>> Begin Data block

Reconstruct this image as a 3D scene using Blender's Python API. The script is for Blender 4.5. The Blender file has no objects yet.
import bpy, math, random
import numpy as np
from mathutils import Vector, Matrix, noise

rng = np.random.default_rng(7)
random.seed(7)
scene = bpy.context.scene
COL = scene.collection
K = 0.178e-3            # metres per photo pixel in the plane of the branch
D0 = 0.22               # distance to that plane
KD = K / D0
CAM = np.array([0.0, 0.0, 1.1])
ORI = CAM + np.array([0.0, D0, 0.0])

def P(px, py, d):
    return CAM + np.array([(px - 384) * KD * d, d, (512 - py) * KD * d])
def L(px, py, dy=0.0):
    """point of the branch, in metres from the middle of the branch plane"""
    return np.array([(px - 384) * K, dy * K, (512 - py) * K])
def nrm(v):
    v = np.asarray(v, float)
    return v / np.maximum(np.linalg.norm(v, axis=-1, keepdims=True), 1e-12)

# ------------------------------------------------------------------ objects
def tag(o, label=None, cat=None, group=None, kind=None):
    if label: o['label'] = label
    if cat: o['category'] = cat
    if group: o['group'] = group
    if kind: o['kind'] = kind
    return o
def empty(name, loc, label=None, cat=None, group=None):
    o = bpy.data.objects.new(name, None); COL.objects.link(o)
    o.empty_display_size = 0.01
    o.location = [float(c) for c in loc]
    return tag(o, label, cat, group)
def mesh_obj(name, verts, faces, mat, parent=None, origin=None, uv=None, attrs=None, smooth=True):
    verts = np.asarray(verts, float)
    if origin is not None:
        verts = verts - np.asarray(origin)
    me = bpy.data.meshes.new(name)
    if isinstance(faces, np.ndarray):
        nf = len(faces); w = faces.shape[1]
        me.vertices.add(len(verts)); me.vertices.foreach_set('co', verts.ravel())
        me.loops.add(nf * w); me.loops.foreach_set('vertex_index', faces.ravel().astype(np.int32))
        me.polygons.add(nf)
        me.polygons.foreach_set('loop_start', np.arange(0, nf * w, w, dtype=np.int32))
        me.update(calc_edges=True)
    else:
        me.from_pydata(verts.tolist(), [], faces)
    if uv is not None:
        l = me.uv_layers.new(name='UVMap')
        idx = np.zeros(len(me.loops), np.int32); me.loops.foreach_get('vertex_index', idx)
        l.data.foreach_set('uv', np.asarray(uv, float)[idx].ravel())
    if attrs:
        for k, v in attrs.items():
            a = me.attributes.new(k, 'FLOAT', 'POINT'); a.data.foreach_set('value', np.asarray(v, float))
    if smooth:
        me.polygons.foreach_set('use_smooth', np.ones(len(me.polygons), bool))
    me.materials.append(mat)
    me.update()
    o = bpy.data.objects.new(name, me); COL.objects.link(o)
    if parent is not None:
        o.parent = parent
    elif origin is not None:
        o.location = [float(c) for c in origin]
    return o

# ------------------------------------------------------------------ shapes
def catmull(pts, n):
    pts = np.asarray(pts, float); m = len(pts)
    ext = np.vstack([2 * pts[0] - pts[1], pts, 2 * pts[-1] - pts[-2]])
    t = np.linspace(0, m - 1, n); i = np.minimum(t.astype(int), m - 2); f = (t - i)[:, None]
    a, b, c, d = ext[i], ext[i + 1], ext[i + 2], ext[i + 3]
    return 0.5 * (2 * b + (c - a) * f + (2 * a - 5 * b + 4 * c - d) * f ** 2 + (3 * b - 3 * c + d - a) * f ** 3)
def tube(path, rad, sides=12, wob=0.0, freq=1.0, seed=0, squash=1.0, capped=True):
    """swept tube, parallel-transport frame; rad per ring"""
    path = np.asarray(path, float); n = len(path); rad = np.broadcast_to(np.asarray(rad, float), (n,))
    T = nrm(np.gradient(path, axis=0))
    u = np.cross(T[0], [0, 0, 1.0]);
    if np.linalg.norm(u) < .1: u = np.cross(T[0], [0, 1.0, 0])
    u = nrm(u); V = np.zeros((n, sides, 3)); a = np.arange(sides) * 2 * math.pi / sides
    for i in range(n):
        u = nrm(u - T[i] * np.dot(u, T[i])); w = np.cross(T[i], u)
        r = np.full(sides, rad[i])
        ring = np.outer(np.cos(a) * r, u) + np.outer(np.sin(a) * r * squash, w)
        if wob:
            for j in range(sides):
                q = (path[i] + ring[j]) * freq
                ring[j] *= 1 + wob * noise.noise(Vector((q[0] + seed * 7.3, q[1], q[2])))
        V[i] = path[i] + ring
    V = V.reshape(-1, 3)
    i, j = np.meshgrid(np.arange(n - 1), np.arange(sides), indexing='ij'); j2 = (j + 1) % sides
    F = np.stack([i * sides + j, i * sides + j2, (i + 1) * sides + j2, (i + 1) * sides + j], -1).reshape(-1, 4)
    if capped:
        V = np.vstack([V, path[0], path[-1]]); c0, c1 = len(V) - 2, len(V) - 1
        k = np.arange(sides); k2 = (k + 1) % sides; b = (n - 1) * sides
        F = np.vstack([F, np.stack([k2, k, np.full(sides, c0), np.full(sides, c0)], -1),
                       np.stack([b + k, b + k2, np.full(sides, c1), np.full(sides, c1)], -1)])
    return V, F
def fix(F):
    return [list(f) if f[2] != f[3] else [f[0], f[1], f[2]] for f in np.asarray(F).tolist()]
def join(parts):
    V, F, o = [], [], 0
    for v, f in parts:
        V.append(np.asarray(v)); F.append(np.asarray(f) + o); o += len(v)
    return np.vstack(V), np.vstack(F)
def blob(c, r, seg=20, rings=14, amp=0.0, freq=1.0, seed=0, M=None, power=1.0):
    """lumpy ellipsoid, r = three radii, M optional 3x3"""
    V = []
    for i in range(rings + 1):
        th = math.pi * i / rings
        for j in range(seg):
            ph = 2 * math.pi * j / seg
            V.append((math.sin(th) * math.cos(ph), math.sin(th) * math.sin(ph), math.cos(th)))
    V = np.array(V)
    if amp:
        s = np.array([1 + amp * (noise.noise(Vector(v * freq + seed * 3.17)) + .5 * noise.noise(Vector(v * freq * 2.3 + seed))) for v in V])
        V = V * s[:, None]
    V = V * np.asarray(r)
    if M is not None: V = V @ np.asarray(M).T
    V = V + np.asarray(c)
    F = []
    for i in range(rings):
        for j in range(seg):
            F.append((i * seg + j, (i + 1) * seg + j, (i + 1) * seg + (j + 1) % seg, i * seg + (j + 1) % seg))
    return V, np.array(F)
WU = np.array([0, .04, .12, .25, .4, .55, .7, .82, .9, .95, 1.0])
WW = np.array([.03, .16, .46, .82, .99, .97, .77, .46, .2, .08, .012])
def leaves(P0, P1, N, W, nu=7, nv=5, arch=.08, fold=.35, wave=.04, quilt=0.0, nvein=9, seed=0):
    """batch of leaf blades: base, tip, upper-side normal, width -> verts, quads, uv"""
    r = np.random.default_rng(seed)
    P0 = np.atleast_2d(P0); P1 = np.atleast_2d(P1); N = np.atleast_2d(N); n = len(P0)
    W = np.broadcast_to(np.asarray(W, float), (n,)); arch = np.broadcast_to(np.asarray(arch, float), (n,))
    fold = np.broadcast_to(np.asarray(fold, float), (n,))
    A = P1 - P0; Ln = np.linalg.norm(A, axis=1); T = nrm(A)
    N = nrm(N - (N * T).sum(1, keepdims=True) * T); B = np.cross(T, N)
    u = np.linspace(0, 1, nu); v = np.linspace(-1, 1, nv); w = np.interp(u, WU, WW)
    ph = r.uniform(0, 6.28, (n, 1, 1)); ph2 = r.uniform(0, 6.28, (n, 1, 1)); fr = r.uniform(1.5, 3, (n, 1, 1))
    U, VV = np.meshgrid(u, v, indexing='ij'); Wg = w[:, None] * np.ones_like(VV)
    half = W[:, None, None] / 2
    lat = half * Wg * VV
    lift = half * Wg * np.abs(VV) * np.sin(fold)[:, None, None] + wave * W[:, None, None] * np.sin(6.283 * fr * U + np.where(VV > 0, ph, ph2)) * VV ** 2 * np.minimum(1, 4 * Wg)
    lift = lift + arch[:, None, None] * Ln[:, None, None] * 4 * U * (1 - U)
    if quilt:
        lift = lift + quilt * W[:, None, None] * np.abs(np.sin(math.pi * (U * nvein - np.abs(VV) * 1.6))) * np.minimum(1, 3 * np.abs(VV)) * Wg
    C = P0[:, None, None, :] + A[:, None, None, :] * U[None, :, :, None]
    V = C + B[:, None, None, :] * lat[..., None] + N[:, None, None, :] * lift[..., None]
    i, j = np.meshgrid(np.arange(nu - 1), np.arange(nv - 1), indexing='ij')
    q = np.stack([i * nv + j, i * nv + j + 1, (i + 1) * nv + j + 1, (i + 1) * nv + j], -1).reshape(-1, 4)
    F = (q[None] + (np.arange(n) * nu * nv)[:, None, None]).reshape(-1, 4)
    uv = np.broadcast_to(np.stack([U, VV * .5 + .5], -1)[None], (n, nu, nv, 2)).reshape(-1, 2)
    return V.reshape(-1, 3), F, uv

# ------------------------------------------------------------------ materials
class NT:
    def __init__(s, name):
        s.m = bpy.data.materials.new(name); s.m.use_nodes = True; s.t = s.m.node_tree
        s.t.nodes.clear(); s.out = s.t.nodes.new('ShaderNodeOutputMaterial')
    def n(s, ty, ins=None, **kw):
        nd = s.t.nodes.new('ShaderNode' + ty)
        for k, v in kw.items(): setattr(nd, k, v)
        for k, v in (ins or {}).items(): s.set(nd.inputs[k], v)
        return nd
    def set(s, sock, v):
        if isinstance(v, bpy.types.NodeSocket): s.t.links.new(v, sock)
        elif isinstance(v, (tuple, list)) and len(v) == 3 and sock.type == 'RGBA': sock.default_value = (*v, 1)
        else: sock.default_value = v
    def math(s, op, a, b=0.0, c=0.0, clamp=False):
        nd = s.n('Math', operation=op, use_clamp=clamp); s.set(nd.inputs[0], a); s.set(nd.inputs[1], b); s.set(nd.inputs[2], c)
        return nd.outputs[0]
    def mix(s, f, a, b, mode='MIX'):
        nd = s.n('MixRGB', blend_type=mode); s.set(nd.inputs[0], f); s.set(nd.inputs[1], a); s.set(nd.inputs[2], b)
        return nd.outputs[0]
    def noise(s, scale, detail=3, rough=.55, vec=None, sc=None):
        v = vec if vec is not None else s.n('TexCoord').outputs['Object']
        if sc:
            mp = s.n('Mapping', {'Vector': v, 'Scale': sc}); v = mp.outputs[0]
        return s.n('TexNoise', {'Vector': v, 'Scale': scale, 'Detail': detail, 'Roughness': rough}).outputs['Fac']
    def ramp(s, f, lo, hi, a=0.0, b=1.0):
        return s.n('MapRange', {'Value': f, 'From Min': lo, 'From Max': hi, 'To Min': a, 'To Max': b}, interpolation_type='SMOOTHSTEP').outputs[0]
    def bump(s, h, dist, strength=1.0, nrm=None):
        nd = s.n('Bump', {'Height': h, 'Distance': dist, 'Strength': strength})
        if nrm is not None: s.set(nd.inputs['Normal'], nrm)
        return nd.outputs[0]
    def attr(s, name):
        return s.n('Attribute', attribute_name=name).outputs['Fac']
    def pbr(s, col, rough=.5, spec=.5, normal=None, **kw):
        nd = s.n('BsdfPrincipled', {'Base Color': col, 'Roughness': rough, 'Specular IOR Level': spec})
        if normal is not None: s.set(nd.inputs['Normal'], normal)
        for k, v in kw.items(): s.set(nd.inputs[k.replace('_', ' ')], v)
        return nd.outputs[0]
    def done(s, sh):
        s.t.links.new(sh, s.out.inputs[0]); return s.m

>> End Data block

**Direction**
Each line from the top of the material above through the line with "axis=-1, keepdims=True), 1e-12)" must be echoed exactly, and no other line.

**Output of the task**
Reconstruct this image as a 3D scene using Blender's Python API. The script is for Blender 4.5. The Blender file has no objects yet.
import bpy, math, random
import numpy as np
from mathutils import Vector, Matrix, noise

rng = np.random.default_rng(7)
random.seed(7)
scene = bpy.context.scene
COL = scene.collection
K = 0.178e-3            # metres per photo pixel in the plane of the branch
D0 = 0.22               # distance to that plane
KD = K / D0
CAM = np.array([0.0, 0.0, 1.1])
ORI = CAM + np.array([0.0, D0, 0.0])

def P(px, py, d):
    return CAM + np.array([(px - 384) * KD * d, d, (512 - py) * KD * d])
def L(px, py, dy=0.0):
    """point of the branch, in metres from the middle of the branch plane"""
    return np.array([(px - 384) * K, dy * K, (512 - py) * K])
def nrm(v):
    v = np.asarray(v, float)
    return v / np.maximum(np.linalg.norm(v, axis=-1, keepdims=True), 1e-12)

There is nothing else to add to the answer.